[CLUE-Tech] shell programming
marcus hall
marcus at tuells.org
Wed Dec 11 07:30:30 MST 2002
On Wed, Dec 11, 2002 at 03:26:36AM -0700, Dave Price wrote:
> When you 'su' your $USER variable does not change, but your $UID
> variable does. (root's UID is 0 {zero})
...
>
> if [ $USER = root ]
...
> if [ $UID = 0 ]
Of course, if this script does anything where it *really* matters what
the user is, don't rely on a variable from the environment, as it is
trivial to set it before invoking the script. You could use $(id -un)
to compare against root, or $(id -u) to compare against 0.

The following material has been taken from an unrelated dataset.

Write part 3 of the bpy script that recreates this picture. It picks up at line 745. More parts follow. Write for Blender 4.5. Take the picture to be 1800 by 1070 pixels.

Also, especially if you have not set the variable in your script, it is
generally unsafe to write a comparison that way. It's too easy to get
a syntax error if the variable contains unexpected text. For instance,
if USER was null, the test becomes:
if [ = root ]
which gives an error "[: =: unary operator expected". It is better to
enclose the $USER in double quotes:
if [ "$USER" = root ]
However, this could still be confused if $USER contained an unexpected
value like "-a", since then the test becomes:
if [ -a = root ]
It seems that recent implementations parse this much better, as trying
this out I correctly get a false return from the test, but in previous
shells you would get an error message about a missing argument before
the -a. That is why you will frequently see tests written like:
if [ "X$USER" = Xroot ]
The leading X added to the 1st argument prevents it from inadvertently
appearing as a special argument that test recognizes.